La primera de ellas es la de la llamada “Europa del capital”, que es algo que va mucho más allá de la categoría de simple lema propagandístico o simpáticamente anti-globalización. En efecto, la “Europa del capital” significa, en primer lugar, una Unión Europea resuelta a laminar el llamado modelo social europeo a través de reglamentos y directivas que a menudo pasan desapercibidos a los ojos de la ciudadanía y a través de tratados de dudosa legitimidad democrática como el de Lisboa. La “Europa del capital” significa, en segundo lugar, una Unión Europea decidida a abrazar fielmente el programa neoliberal de corte anglosajón, esto es: erosión de las redes de protección social vinculadas a los regímenes de bienestar y desregulación financiera. La “Europa del capital” significa, en tercer lugar, una Unión Europea incapaz de hacer frente a los problemas generados por una moneda única sin política fiscal común, sin política pública coordinada y sin un Banco Central que actúe como prestamista de último recurso. La “Europa del capital” significa, en definitiva, una Unión Europea en pleno proceso de disolución de la democracia parlamentaria, con un Parlamento Europeo alejado de la ciudadanía y unos parlamentos estatales que van perdiendo soberanía para decidir sobre presupuestos, límites del déficit y usos de los superávits. Esta es, pues, una alternativa ─o, mejor dicho, una realidad palmaria.

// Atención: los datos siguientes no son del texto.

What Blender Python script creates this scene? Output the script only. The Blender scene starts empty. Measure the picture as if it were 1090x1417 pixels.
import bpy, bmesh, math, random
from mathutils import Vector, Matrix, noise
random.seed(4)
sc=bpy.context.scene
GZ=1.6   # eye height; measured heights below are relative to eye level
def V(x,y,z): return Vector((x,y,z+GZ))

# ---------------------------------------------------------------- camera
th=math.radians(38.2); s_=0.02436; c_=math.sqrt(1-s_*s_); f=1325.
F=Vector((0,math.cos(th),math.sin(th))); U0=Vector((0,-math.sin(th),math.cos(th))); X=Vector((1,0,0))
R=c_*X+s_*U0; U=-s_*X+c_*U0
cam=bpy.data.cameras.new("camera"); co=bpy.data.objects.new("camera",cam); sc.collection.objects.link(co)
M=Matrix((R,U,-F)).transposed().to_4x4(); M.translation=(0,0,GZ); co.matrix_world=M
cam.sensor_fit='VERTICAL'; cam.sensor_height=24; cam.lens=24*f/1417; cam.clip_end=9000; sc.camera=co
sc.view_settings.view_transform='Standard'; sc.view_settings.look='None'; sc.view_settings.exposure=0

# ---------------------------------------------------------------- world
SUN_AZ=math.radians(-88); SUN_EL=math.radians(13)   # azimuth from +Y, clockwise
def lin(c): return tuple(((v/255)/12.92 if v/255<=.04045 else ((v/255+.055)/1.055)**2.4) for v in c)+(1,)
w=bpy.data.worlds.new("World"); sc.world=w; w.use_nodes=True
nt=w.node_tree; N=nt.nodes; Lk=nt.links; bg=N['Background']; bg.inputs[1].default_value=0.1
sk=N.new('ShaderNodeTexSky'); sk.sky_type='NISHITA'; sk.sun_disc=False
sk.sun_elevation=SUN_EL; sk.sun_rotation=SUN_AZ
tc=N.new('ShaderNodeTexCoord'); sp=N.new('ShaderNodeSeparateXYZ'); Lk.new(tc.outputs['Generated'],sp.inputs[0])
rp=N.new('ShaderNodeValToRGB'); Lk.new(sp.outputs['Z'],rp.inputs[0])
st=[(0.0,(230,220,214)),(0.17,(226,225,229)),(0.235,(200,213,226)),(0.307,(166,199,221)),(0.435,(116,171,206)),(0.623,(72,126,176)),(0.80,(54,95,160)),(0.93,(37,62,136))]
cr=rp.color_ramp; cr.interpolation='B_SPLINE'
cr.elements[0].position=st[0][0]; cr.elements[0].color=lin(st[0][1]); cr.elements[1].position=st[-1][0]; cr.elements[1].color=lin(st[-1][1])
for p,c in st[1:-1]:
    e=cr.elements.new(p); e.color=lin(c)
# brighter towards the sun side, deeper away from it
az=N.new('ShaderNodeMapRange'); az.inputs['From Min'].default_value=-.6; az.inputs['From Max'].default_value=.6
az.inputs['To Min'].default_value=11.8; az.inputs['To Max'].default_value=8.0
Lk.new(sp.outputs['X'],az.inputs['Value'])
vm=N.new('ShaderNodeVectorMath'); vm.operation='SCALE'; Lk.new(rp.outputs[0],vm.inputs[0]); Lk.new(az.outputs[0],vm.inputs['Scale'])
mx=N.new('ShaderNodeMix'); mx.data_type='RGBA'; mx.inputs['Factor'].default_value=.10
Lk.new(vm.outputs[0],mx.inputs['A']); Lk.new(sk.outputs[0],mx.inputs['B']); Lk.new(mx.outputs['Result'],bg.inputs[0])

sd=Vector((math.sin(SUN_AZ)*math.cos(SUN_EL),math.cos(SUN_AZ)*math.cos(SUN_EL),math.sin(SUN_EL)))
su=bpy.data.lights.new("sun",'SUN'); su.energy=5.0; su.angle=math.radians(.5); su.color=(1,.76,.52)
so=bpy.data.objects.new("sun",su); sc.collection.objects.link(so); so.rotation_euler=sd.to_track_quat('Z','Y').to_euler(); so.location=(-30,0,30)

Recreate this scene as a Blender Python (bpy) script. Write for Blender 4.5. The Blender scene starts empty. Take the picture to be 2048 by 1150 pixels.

La segunda alternativa, necesariamente rebelde, es la de la “Europa de la soberanía popular”, que bebe o podría beber del gran proyecto civilizatorio de la vieja economía política, esto es, la que va de Smith a Keynes, pasando por Marx y Thorstein Veblen: una Europa construida contra la explotación de los muchos por parte de los pocos y contra la especulación rentista; una Europa que ponga freno a la polarización social y a la consiguiente mutilación de proyectos de vida; una Europa, en definitiva, que persiga la activación ciudadana, que nos empodere incondicionalmente a través de bienes materiales e inmateriales protegidos por derechos inalienables de ciudadanía. Pues todos los proyectos de vida han de poder inundar el espacio económico y social que nos rodea. De hecho, todo ello tiene un nombre, y bien conocido: democracia, o, si se prefiere, democracia económica. Conviene, pues, crear las condiciones necesarias para su despliegue.